═════ Provided material ═════

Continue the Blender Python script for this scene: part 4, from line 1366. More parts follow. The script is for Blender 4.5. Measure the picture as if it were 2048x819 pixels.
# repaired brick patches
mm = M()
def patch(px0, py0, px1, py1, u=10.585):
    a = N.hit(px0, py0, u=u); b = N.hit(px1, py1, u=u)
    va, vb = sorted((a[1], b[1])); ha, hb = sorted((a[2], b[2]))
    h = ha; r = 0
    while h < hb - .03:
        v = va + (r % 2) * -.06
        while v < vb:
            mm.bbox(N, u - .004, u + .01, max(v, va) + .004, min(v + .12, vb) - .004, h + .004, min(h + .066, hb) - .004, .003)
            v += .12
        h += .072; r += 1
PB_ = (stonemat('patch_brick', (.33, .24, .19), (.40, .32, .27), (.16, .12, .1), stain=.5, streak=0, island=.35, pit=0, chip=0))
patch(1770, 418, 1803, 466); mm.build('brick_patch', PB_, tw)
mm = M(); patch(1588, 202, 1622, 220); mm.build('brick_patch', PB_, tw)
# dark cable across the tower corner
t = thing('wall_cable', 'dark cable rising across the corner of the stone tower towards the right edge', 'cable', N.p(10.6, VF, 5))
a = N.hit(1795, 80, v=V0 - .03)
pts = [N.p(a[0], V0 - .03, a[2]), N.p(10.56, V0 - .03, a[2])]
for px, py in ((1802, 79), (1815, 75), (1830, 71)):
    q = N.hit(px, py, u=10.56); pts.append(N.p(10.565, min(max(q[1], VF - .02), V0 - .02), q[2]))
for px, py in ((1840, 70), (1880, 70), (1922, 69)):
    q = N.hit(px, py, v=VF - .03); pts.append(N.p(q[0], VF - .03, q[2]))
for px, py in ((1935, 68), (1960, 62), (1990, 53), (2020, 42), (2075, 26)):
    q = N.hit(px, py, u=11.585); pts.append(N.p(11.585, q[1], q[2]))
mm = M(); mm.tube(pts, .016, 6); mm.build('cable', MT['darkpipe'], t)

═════

» **Task to complete**
Extract the complete data, matching each line exactly.

» **Written solution**
Continue the Blender Python script for this scene: part 4, from line 1366. More parts follow. The script is for Blender 4.5. Measure the picture as if it were 2048x819 pixels.
# repaired brick patches
mm = M()
def patch(px0, py0, px1, py1, u=10.585):
    a = N.hit(px0, py0, u=u); b = N.hit(px1, py1, u=u)
    va, vb = sorted((a[1], b[1])); ha, hb = sorted((a[2], b[2]))
    h = ha; r = 0
    while h < hb - .03:
        v = va + (r % 2) * -.06
        while v < vb:
            mm.bbox(N, u - .004, u + .01, max(v, va) + .004, min(v + .12, vb) - .004, h + .004, min(h + .066, hb) - .004, .003)
            v += .12
        h += .072; r += 1
PB_ = (stonemat('patch_brick', (.33, .24, .19), (.40, .32, .27), (.16, .12, .1), stain=.5, streak=0, island=.35, pit=0, chip=0))
patch(1770, 418, 1803, 466); mm.build('brick_patch', PB_, tw)
mm = M(); patch(1588, 202, 1622, 220); mm.build('brick_patch', PB_, tw)
# dark cable across the tower corner
t = thing('wall_cable', 'dark cable rising across the corner of the stone tower towards the right edge', 'cable', N.p(10.6, VF, 5))
a = N.hit(1795, 80, v=V0 - .03)
pts = [N.p(a[0], V0 - .03, a[2]), N.p(10.56, V0 - .03, a[2])]
for px, py in ((1802, 79), (1815, 75), (1830, 71)):
    q = N.hit(px, py, u=10.56); pts.append(N.p(10.565, min(max(q[1], VF - .02), V0 - .02), q[2]))
for px, py in ((1840, 70), (1880, 70), (1922, 69)):
    q = N.hit(px, py, v=VF - .03); pts.append(N.p(q[0], VF - .03, q[2]))
for px, py in ((1935, 68), (1960, 62), (1990, 53), (2020, 42), (2075, 26)):
    q = N.hit(px, py, u=11.585); pts.append(N.p(11.585, q[1], q[2]))
mm = M(); mm.tube(pts, .016, 6); mm.build('cable', MT['darkpipe'], t)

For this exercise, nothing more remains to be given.